Ok, so to conclude and to move towards discussion and listening to what the other presenters Daniela Zetti and Julie Mewes have brought us. We encourage you to invite these three personas onto your field, your research collaborations, especially into your infrastructure projects. But also: Build your own personas!
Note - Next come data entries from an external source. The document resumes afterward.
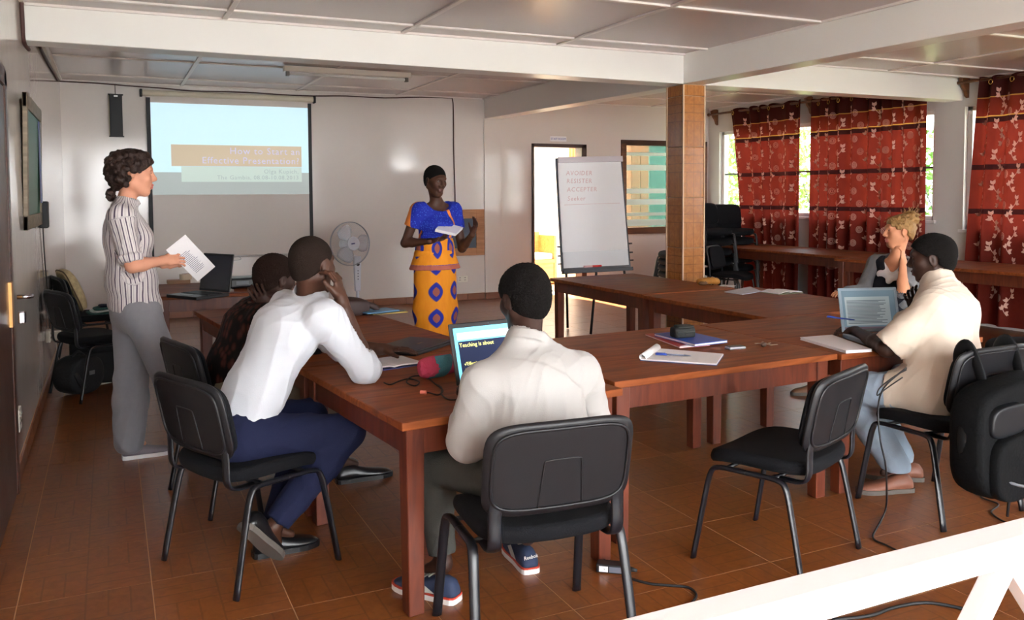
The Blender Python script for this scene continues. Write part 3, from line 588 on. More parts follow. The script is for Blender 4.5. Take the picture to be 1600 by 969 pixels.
def curtain(y_top0, y_top1, y_bot0, y_bot1, ztop, zbot, label, folds, seed, side=0):
    rr = np.random.default_rng(seed); t = thing('curtain', label, 'curtain', (XC, (y_bot0+y_bot1)/2, zbot), 0, 'red embroidered curtains along the windows')
    nu, nv = folds*12, 34; ph = rr.uniform(0, 6, 4); am = .05
    def surf(u, v):
        e = v**.8                                                  # 0 at the top, 1 at the bottom
        y = (y_top0+(y_top1-y_top0)*u)*(1-e)+(y_bot0+(y_bot1-y_bot0)*u)*e
        a = am*(.75+.5*v)*(.8+.35*math.sin(7.1*u+ph[0])); w = u*folds*2*PI+1.5*math.sin(2*PI*u*1.7+ph[1])+.25*math.sin(4*v+ph[2])*v
        return np.array((XC+a*math.sin(w)+.012*math.sin(2.3*w+ph[3])*v, y+.012*math.cos(w), ztop+(zbot-ztop)*v+(.012*math.cos(w) if v < .02 else 0)))
    P = [[surf(i/nu, j/nv) for j in range(nv+1)] for i in range(nu+1)]
    b = MB(); b.grid(P); me = b.mesh('cloth'); at = me.attributes.new('cz', 'FLOAT_VECTOR', 'POINT')
    W_ = abs(y_top1-y_top0)*1.7
    at.data.foreach_set('vector', np.array([(i/nu*W_, P[i][j][2], 0) for i in range(nu+1) for j in range(nv+1)]).ravel())
    o = bpy.data.objects.new('cloth', me); COL.objects.link(o); o.parent = t; me.materials.append(curm); me.shade_smooth(); o.matrix_parent_inverse = Matrix.Translation(-Vector(t.location))
    e = MB(); H = ztop-zbot; Wd = abs(y_bot1-y_bot0)*1.35
    def pt(x, z):                                                  # cloth coordinates in metres -> just in front of the cloth
        u, v = x/Wd, (ztop-z)/H
        if not (.01 < u < .99 and .01 < v < .985): return None
        p = surf(u, v); q = surf(u+.004, v); n = np.array((-(q[1]-p[1]), q[0]-p[0], 0)); n /= max(np.linalg.norm(n), 1e-6)
        if n[0] > 0: n = -n
        return p+n*.004
    def strip(pl, wd):
        L = []
        for k, (x, z) in enumerate(pl):
            x2, z2 = pl[min(k+1, len(pl)-1)]; x1, z1 = pl[max(k-1, 0)]; d = math.hypot(x2-x1, z2-z1)+1e-6; nx, nz = -(z2-z1)/d, (x2-x1)/d; w = wd[k] if hasattr(wd, '__len__') else wd
            a, c = pt(x+nx*w, z+nz*w), pt(x-nx*w, z-nz*w)
            if a is None or c is None: return
            L.append((a, c))
        e.add([p for ac in L for p in ac], [(2*k, 2*k+1, 2*k+3, 2*k+2) for k in range(len(L)-1)])
    def leaf(x, z, a, l): strip([(x+math.cos(a)*l*s, z+math.sin(a)*l*s) for s in (0, .25, .6, 1)], [l*.08, l*.3, l*.26, .001])
    nc = max(2, int(Wd/.26))
    for c in range(nc):
        x0 = (c+.5)*Wd/nc
        for z0 in np.arange(zbot+.12, ztop-.28, .33):
            z0 = z0+(c % 2)*.16; k = 1 if c % 2 else -1
            strip([(x0+k*(.05*math.sin(s*5)-.02), z0+.26*s) for s in np.linspace(0, 1, 9)], .004)
            for s, dl in ((.1, 2.6), (.28, .4), (.45, 2.9), (.62, .2), (.8, 2.4), (.98, 1.2)):
                x, z = x0+k*(.05*math.sin(s*5)-.02), z0+.26*s
                for da in (0, .9): leaf(x, z, (dl+da) if k > 0 else PI-dl-da, .045+.012*rr.random())
            for r_ in (.012, .024, .036):
                cxx, czz = x0+k*.10, z0+.19; strip([(cxx+r_*math.cos(q), czz+r_*1.15*math.sin(q)) for q in np.linspace(0, 2*PI, 12)], .0022)
    eo = e.build('embroidery', embm, t, world=True); eo['kind'] = 'stuff'
    nr_ = max(3, folds)
    for k in range(nr_):
        p = surf((k+.5)/nr_, .022); Rr = rotz(.5)@roty(PI/2)
        th = np.linspace(0, 2*PI, 13); MB().tube([np.array((p[0]-.008+.006*math.cos(a*1), p[1]+.026*math.cos(a), p[2]-.0+.026*math.sin(a))) for a in th], .006, 6, caps=False).build('ring', brasm, t, world=True, smooth=True)
    return t
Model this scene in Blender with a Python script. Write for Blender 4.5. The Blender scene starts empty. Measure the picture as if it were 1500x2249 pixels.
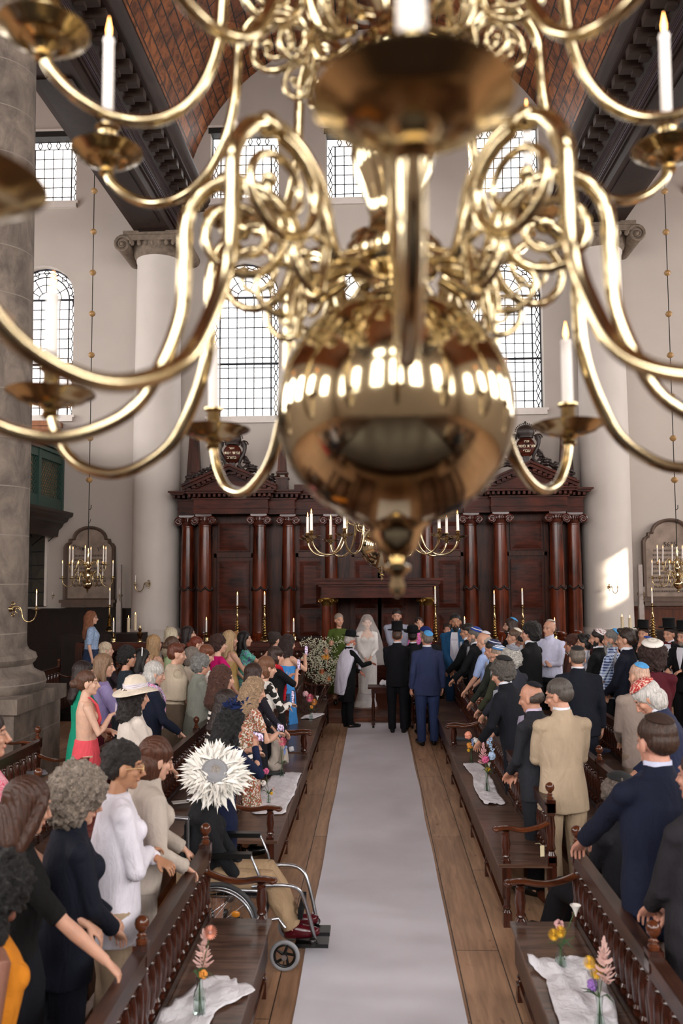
import bpy, math, random
import numpy as np
from mathutils import Vector, Matrix, noise
from math import sin, cos, pi, radians as R
random.seed(7)
S = bpy.context.scene
COL = S.collection
# ------------------------------------------------------------------ camera
F_PX, CX, CY = 1900.0, 750.0, 1124.5
CAM = Vector((0, 0, 2.55))
CR = (Matrix.Rotation(R(2.26), 3, 'Z') @ Matrix.Rotation(R(90 + 4.33), 3, 'X') @ Matrix.Rotation(R(-0.3), 3, 'Z'))
cd = bpy.data.cameras.new('camera'); cam = bpy.data.objects.new('camera', cd); COL.objects.link(cam)
cam.matrix_world = Matrix.Translation(CAM) @ CR.to_4x4()
cd.sensor_fit = 'HORIZONTAL'; cd.sensor_width = 24.0; cd.lens = F_PX / 1500 * 24
cd.clip_start = 0.05; cd.clip_end = 200
cd.dof.use_dof = True; cd.dof.focus_distance = 11.0; cd.dof.aperture_fstop = 2.6
S.camera = cam
# ------------------------------------------------------------------ world, sun, exposure
S.view_settings.view_transform = 'Standard'; S.view_settings.look = 'None'
S.view_settings.exposure = 0.18; S.view_settings.gamma = 1.0; S.view_settings.use_curve_mapping = False
W = bpy.data.worlds.new('overcast_sky'); S.world = W; W.use_nodes = True
bg = W.node_tree.nodes['Background']; bg.inputs[0].default_value = (0.86, 0.93, 1.0, 1); bg.inputs[1].default_value = 1.0
WINDOW_GLOW = 3.0
SIDE_GLOW = 17.0
SUN_DIR = Vector((-8.72, 10.6, -4.95)).normalized()
sl = bpy.data.lights.new('sun', 'SUN'); sl.energy = 16.0; sl.angle = R(0.53); sl.color = (1.0, 0.86, 0.68)
so = bpy.data.objects.new('sun', sl); COL.objects.link(so); so.rotation_euler = SUN_DIR.to_track_quat('-Z', 'Y').to_euler(); so.location = (30, -10, 30)

def ray(px, py):
    return CR @ Vector(((px - CX) / F_PX, -(py - CY) / F_PX, -1.0))
def at(px, py, Y):                       # measured picture point -> place at depth Y
    d = ray(px, py); return CAM + d * (Y / d.y)
def atz(px, py, z):
    d = ray(px, py); return CAM + d * ((z - CAM.z) / d.z)

# ------------------------------------------------------------------ materials
def srgb(h):
    if isinstance(h, str):
        h = h.lstrip('#'); c = [int(h[i:i + 2], 16) / 255 for i in (0, 2, 4)]
    else: c = list(h)
    return tuple((x / 12.92 if x <= .04045 else ((x + .055) / 1.055) ** 2.4) for x in c) + (1,)
_M = {}
def newmat(name):
    m = bpy.data.materials.new(name); m.use_nodes = True
    n = m.node_tree; return m, n, n.nodes['Principled BSDF']
def mapping(n, scale, coord='Object', rot=(0, 0, 0)):
    tc = n.nodes.new('ShaderNodeTexCoord'); mp = n.nodes.new('ShaderNodeMapping')
    mp.inputs['Scale'].default_value = scale; mp.inputs['Rotation'].default_value = rot
    n.links.new(tc.outputs[coord], mp.inputs[0]); return mp.outputs[0]
def noise_n(n, vec, scale=5, detail=3, rough=.55, dist=0):
    t = n.nodes.new('ShaderNodeTexNoise'); t.inputs['Scale'].default_value = scale; t.inputs['Detail'].default_value = detail
    t.inputs['Roughness'].default_value = rough; t.inputs['Distortion'].default_value = dist
    n.links.new(vec, t.inputs['Vector']); return t.outputs['Fac']
def ramp(n, fac, stops, interp='LINEAR'):
    r = n.nodes.new('ShaderNodeValToRGB'); e = r.color_ramp.elements; r.color_ramp.interpolation = interp
    while len(e) < len(stops): e.new(.5)
    for i, (p, c) in enumerate(stops):
        e[i].position = p; e[i].color = c if len(c) == 4 else (*c, 1)
    n.links.new(fac, r.inputs[0]); return r.outputs[0]
def bump(n, fac, bs, strength=.3, dist=.01):
    b = n.nodes.new('ShaderNodeBump'); b.inputs['Strength'].default_value = strength; b.inputs['Distance'].default_value = dist
    n.links.new(fac, b.inputs['Height']); n.links.new(b.outputs[0], bs.inputs['Normal'])
def mul(c, k): return (c[0] * k, c[1] * k, c[2] * k, 1)
def plain(col, rough=.6, metal=0, var=.12, sc=8, bs=0, bd=.005, spec=None, name=None, sheen=0):
    key = ('plain', str(col), rough, metal, var, sc, bs)
    if key in _M: return _M[key]
    m, n, b = newmat(name or 'paint'); c = srgb(col)
    b.inputs['Roughness'].default_value = rough; b.inputs['Metallic'].default_value = metal
    if spec is not None: b.inputs['Specular IOR Level'].default_value = spec
    v = mapping(n, (1, 1, 1)); f = noise_n(n, v, sc, 4)
    n.links.new(ramp(n, f, [(.3, mul(c, 1 - var)), (.7, mul(c, 1 + var))]), b.inputs['Base Color'])
    if bs: bump(n, noise_n(n, v, sc * 6, 5), b, bs, bd)
    _M[key] = m; return m
def cloth(col, rough=.85, kind='weave'):
    key = ('cloth', str(col), rough, kind)
    if key in _M: return _M[key]
    m, n, b = newmat('cloth'); c = srgb(col); b.inputs['Roughness'].default_value = rough
    b.inputs['Specular IOR Level'].default_value = .25 if rough > .6 else .5
    v = mapping(n, (1, 1, .45)); f = noise_n(n, v, 7, 5, .6, .6)
    n.links.new(ramp(n, f, [(.3, mul(c, .82)), (.7, mul(c, 1.12))]), b.inputs['Base Color'])
    bump(n, noise_n(n, v, 11, 4, .55, 1.2), b, .55, .03)
    _M[key] = m; return m
def hairm(col):
    key = ('hair', str(col))
    if key in _M: return _M[key]
    m, n, b = newmat('hair'); c = srgb(col); b.inputs['Roughness'].default_value = .42
    b.inputs['Specular IOR Level'].default_value = .35
    v = mapping(n, (60, 60, 5)); f = noise_n(n, v, 1.6, 4, .6, .4)
    n.links.new(ramp(n, f, [(.3, mul(c, .55)), (.72, mul(c, 1.45))]), b.inputs['Base Color'])
    bump(n, f, b, .7, .012); _M[key] = m; return m
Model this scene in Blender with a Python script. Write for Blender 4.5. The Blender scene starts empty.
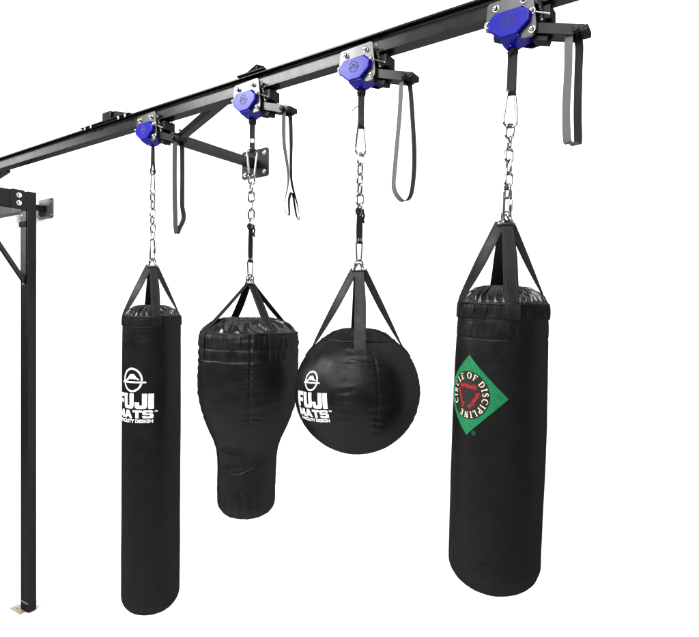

We would like to hear if you already made one, and what they do for you.
## References
* Benjamin, Walter. (1940). *On some motifs in Baudelaire*.
* Dix, Alan et al. (2004). *Human-Computer Interaction*.
* Dörk, Marian et al. (2011). *The Information Flaneur*.
* Feminist Server Summit (2014). *A Feminist Server Manifesto 0.01.* [constantvzw.org](https://areyoubeingserved.constantvzw.org/Summit_afterlife.xhtml)
* Gros, Frédéric. (2015). *A Philosophy of Walking*.
* Serres, Michel. (1990). *The Parasite*.